Request => Pull out every line below holding the word "pixels".

Given entries =>
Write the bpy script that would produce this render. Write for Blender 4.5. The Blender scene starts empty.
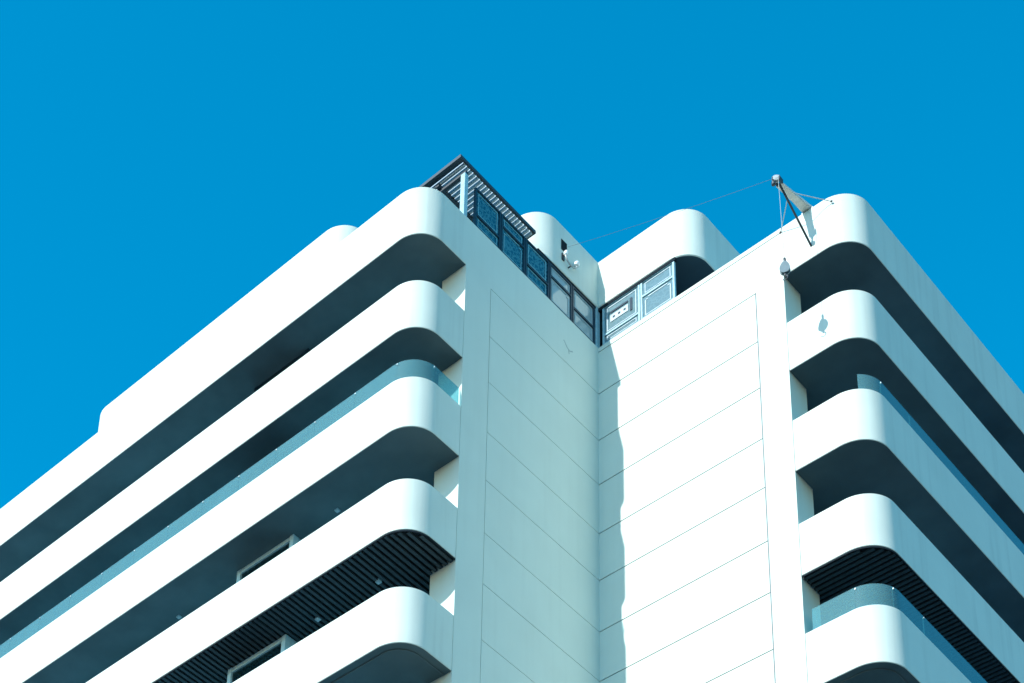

--

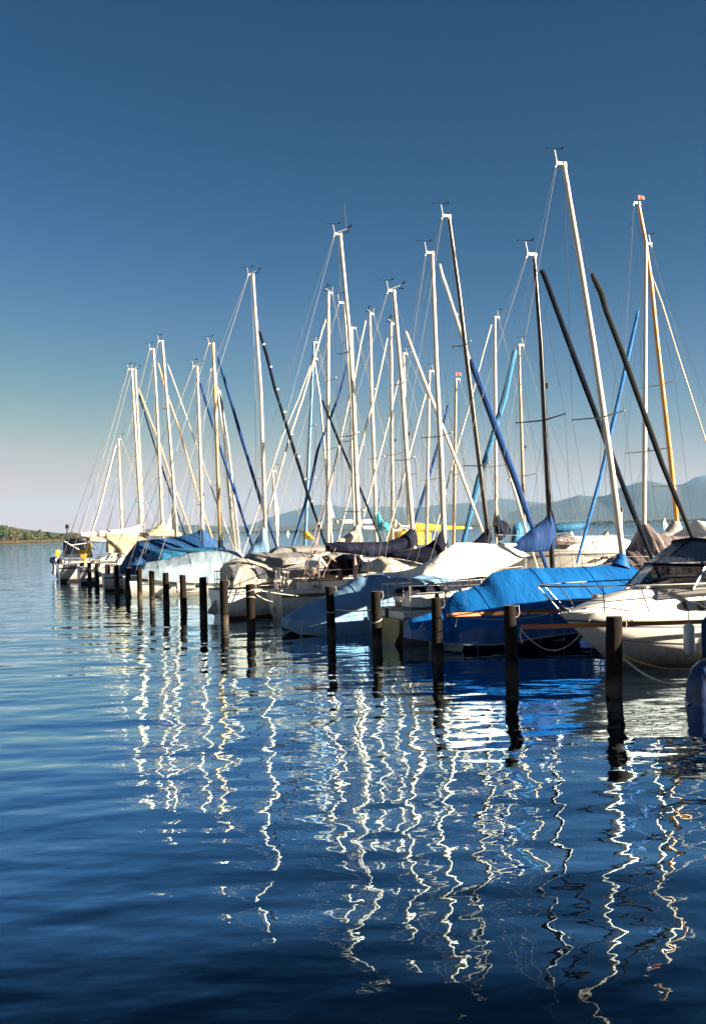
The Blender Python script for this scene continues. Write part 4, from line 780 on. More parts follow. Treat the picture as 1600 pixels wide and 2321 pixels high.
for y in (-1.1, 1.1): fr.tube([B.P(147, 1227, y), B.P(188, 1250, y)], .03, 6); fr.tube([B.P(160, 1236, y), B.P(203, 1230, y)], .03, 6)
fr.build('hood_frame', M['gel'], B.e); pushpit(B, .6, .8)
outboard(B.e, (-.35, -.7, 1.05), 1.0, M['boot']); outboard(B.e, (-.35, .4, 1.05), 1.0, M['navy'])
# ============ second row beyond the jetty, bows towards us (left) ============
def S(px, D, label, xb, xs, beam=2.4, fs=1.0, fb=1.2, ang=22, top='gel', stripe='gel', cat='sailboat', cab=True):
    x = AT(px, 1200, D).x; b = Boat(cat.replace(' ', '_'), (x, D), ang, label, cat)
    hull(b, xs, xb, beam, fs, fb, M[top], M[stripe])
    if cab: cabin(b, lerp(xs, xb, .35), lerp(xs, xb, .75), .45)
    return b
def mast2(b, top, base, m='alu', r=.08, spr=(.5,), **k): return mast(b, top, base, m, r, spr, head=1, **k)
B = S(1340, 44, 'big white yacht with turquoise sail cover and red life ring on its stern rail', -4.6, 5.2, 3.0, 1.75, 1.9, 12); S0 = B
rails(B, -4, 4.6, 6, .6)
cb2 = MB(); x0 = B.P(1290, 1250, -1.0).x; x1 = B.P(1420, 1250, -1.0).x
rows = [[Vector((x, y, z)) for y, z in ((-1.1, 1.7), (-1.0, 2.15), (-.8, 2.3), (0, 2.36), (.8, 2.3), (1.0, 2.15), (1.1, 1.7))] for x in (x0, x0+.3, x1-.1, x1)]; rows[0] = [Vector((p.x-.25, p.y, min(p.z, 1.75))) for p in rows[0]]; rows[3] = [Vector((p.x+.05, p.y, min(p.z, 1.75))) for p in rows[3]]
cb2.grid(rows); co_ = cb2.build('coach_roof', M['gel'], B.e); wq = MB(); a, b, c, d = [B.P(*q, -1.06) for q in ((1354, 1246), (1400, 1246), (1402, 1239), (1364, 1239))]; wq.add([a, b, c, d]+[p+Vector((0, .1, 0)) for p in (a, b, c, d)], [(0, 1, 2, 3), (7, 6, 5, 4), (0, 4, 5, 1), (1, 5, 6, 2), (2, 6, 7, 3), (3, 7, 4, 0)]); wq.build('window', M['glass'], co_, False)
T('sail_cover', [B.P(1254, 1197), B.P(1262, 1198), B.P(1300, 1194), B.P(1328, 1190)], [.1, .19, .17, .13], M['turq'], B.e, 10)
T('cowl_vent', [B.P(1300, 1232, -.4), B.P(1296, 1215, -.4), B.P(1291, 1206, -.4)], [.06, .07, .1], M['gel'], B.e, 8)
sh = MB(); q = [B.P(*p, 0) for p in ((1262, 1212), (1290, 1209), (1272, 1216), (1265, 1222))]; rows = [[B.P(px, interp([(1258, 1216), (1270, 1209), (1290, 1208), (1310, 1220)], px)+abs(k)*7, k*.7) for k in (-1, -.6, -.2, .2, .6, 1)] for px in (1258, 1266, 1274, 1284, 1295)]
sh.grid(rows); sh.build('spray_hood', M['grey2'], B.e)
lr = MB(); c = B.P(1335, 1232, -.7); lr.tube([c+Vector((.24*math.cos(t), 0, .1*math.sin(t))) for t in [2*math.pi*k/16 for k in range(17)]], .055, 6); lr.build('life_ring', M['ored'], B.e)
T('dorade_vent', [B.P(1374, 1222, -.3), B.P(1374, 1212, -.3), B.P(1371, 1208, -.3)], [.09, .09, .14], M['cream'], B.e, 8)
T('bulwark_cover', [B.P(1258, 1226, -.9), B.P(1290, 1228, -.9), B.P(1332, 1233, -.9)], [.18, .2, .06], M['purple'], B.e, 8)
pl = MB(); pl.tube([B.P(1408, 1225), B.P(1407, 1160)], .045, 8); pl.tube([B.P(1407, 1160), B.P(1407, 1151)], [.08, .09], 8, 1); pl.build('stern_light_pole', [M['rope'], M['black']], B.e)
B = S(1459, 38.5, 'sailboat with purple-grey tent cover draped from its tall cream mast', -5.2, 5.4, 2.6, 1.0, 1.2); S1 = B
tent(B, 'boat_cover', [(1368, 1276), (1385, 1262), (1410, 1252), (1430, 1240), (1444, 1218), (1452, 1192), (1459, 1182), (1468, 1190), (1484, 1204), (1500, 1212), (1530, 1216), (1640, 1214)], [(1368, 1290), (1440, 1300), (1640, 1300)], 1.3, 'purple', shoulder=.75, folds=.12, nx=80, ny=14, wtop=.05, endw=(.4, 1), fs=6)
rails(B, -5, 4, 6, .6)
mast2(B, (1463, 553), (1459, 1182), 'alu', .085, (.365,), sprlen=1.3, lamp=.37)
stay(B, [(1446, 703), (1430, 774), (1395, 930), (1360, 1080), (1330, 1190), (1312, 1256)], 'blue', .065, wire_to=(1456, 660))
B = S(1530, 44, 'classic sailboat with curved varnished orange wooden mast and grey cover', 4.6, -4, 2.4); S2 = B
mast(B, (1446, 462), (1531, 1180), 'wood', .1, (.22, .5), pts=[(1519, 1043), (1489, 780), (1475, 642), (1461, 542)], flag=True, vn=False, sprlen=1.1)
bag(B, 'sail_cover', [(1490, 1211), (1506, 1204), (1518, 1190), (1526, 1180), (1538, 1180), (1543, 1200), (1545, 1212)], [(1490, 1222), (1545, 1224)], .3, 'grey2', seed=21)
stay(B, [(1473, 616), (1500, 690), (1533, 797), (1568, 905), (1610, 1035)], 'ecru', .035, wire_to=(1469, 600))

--

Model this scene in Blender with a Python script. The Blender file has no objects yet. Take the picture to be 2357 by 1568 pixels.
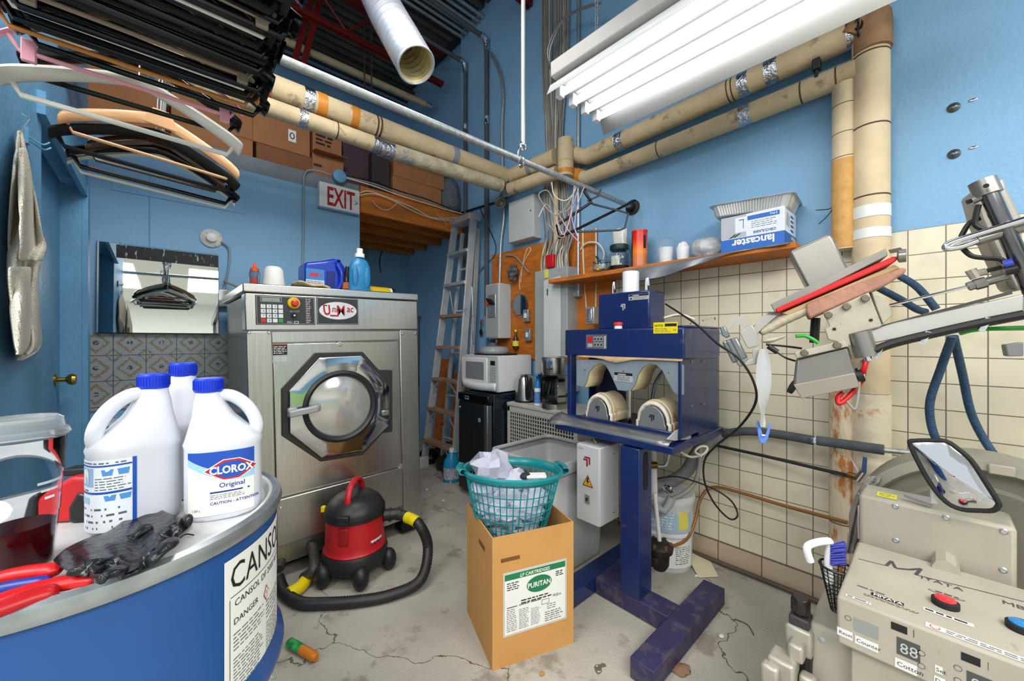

Finished task =>
The Blender Python script for this scene continues. Write part 4, from line 780 on. More parts follow. Treat the picture as 1600 pixels wide and 2321 pixels high.
Model this scene in Blender with a Python script. The Blender file has no objects yet. Take the picture to be 2357 by 1568 pixels.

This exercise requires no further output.